■ Short problem:
Reproduce each line from the first in the data through the line that contains "12, 1, 2.0)" exactly; give nothing else.
• • • • •
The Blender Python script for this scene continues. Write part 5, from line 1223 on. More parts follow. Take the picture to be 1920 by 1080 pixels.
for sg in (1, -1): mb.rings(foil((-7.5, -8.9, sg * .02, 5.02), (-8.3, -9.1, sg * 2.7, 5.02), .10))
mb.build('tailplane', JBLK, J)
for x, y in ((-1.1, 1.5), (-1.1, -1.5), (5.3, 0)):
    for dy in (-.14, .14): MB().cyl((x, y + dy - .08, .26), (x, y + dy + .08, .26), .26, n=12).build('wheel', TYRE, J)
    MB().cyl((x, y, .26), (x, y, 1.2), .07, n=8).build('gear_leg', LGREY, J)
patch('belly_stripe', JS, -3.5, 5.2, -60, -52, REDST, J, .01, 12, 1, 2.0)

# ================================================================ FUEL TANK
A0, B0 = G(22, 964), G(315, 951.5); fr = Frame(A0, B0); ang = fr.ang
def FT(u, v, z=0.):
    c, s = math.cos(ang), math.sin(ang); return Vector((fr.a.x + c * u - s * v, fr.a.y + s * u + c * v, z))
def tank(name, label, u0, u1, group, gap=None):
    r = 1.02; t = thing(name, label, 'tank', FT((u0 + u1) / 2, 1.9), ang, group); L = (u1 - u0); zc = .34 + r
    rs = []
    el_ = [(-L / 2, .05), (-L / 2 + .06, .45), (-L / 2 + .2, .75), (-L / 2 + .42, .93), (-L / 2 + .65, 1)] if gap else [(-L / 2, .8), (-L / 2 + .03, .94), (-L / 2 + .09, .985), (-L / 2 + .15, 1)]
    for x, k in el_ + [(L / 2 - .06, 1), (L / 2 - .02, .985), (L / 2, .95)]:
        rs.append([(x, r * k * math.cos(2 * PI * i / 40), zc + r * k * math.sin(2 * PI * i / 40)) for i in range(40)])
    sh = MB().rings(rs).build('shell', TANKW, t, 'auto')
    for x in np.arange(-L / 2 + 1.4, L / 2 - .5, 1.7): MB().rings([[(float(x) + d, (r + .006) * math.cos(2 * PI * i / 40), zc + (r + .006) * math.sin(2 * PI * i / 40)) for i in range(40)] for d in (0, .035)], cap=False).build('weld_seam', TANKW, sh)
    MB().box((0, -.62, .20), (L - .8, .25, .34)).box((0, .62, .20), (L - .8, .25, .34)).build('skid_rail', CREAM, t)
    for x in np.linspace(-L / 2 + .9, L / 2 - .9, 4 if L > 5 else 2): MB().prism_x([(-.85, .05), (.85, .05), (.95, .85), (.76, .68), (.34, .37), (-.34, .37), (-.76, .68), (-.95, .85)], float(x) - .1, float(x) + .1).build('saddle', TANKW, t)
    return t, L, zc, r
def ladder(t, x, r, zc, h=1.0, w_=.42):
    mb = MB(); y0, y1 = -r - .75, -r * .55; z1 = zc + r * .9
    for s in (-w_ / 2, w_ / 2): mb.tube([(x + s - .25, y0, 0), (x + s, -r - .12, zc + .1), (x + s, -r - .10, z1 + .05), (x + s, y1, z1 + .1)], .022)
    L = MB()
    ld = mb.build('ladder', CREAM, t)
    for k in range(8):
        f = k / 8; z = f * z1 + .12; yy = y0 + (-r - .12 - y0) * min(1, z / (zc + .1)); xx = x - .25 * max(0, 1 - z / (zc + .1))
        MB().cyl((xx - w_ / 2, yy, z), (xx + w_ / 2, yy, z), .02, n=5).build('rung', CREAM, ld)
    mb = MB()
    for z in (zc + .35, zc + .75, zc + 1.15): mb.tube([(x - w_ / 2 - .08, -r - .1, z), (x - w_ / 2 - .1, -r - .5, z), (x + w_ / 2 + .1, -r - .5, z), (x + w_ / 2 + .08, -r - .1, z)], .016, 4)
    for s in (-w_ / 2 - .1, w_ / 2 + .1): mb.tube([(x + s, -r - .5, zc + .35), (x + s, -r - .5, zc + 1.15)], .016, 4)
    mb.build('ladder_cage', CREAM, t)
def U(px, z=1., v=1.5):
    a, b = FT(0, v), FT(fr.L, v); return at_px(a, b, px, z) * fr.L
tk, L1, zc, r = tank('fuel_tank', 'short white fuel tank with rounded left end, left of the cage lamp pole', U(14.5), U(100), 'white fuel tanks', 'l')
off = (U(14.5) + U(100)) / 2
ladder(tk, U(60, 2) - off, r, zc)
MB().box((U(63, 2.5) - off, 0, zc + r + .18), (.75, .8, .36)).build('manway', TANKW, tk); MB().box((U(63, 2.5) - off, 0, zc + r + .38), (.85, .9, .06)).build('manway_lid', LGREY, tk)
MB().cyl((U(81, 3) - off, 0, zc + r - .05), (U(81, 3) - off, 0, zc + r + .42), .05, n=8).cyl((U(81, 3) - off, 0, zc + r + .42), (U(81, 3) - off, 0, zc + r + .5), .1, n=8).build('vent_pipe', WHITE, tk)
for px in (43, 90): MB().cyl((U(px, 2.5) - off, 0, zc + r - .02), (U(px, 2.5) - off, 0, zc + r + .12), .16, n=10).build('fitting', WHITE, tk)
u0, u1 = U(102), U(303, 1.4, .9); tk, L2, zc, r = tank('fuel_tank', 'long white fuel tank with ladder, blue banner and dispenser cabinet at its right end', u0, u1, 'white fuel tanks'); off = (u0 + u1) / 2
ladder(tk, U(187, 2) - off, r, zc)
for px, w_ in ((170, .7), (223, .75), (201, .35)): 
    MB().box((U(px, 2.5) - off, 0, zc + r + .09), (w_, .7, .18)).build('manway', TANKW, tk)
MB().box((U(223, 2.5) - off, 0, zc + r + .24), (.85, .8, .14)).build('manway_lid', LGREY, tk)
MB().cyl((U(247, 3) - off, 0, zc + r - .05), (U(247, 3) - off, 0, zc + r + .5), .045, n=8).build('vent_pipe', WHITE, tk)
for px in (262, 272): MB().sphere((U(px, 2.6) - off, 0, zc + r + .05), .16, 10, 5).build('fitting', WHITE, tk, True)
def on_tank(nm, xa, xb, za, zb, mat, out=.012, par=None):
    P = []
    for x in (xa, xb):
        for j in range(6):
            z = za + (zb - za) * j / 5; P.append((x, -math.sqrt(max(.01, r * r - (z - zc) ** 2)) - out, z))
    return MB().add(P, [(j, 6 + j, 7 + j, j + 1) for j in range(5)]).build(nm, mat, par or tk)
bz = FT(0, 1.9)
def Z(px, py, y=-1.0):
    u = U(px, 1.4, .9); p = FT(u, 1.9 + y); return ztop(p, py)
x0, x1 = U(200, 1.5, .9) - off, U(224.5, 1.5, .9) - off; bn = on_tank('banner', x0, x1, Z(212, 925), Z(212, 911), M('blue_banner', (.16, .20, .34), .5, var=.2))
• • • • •
■ Finished exercise:
The Blender Python script for this scene continues. Write part 5, from line 1223 on. More parts follow. Take the picture to be 1920 by 1080 pixels.
for sg in (1, -1): mb.rings(foil((-7.5, -8.9, sg * .02, 5.02), (-8.3, -9.1, sg * 2.7, 5.02), .10))
mb.build('tailplane', JBLK, J)
for x, y in ((-1.1, 1.5), (-1.1, -1.5), (5.3, 0)):
    for dy in (-.14, .14): MB().cyl((x, y + dy - .08, .26), (x, y + dy + .08, .26), .26, n=12).build('wheel', TYRE, J)
    MB().cyl((x, y, .26), (x, y, 1.2), .07, n=8).build('gear_leg', LGREY, J)
patch('belly_stripe', JS, -3.5, 5.2, -60, -52, REDST, J, .01, 12, 1, 2.0)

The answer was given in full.